SOURCE C: An extract from a newspaper article explaining the experiences of slaves when they arrived in their new destination. Flashcards
Determine what kind of source it is?
Extract from a newspaper article
Find out when the source was created?
2004
Determine the context in which the source was created?
It’s a secondary source, as Boston has written from his perspective on the topic of Slaves. He never experienced slavery himself though, and he is writing about the past.
Find out who created the source?
Nicholas Boston
Which history subtopic does this source relate to?
Working conditions during the Industrial Revolution
How many slaves were in small farms two decades before the Civil War?
20-30
What two types of slaves were there?
field slaves and house slaves
What did the two types of slaves do?
The vast majority of plantation slaves labored in the fields, while a select few worked at domestic and vocational duties in and around the owners’ houses.
What were the Weekly food rations?
Weekly food rations – usually corn meal, lard, some meat, molasses, peas, greens, and flour – were distributed every Saturday.
Morning meals were prepared and consumed at daybreak in the slaves’ cabins. The day’s other meals were usually prepared in a central cookhouse by an elderly man or woman no longer capable of strenuous labor in the field. Recalled a former enslaved man: “The peas, the beans, the turnips, the potatoes, all seasoned up with meats and sometimes a ham bone, was cooked in a big iron kettle and when meal time come they all gathered around the pot for a-plenty of helpings!”
How was clothing distributed?
Clothing, distributed by the master, usually once a year and often at Christmastime, was apportioned according sex and age as well as to the labor performed by its wearer. Children, for instance, often went unclothed entirely until they reached adolescence.
Where did slaves live?
Most slaves lived in similar dwellings, simple cabins furnished sparely.
What were the relationships between the slaves?
The relationships of slaves with one another, with their masters, with overseers and free persons, were all to a certain extent shaped by the unique circumstances of life experienced by each slave. House slaves, for example, sometimes came to identify with their masters’ interests over those of fellow slaves. Female house slaves, in particular, often formed very close attachments to their mistresses. On the other hand, girls who waited upon tables could serve the slave community as rich sources of information, gossip, and warnings.
What were slaves limited to?
In many colonies, slaves could not participate in wage-earning trade or labor. In others they were denied the right to own property.
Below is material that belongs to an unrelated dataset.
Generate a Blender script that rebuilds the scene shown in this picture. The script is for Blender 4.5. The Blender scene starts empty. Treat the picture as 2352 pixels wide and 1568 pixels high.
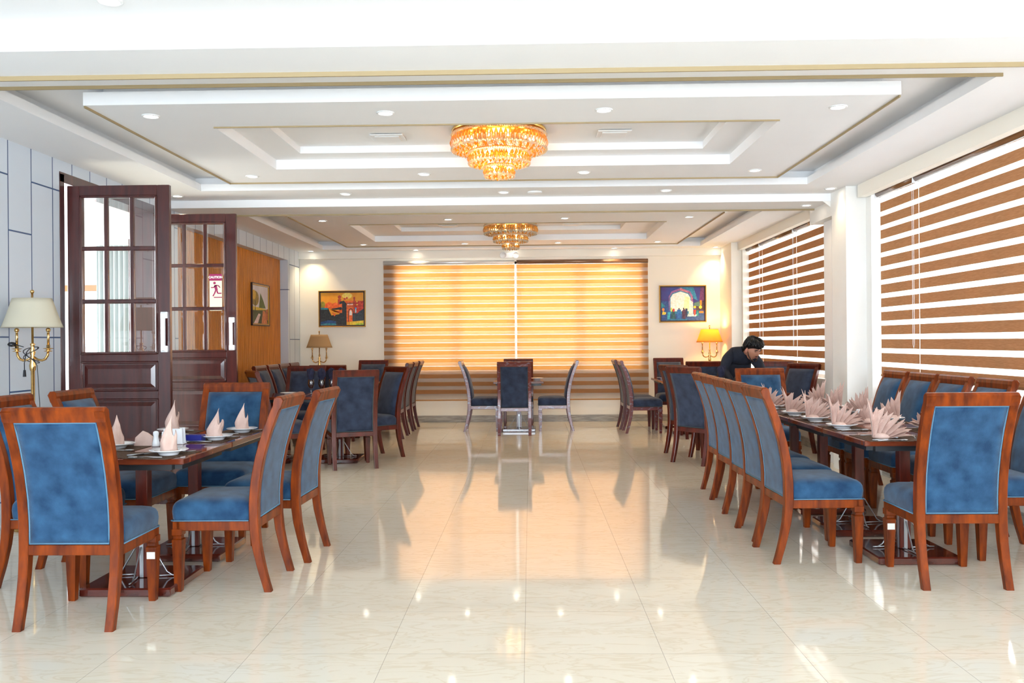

The slave’s resulting dependence on his or her master for the most basic necessities – food, clothing, shelter – was integral to the preservation of the master’s power and the sustaining of the slave society.
Which type of slaves were more favourable?
Slaves who lived in urban areas, estimated in the early nineteenth century at less than six percent of the entire enslaved population, generally existed under more favorable conditions than their rural counterparts.
Were the urban slaves stronger than the rural slaves?
The urban enslaved performed comparatively less arduous physical labor – in shipyards, brickyards, cotton presses and warehouses.
wherever urban slaves were put in a group to major construction projects, their living conditions sharply deteriorated, closely approximating those of their counterparts in rural areas.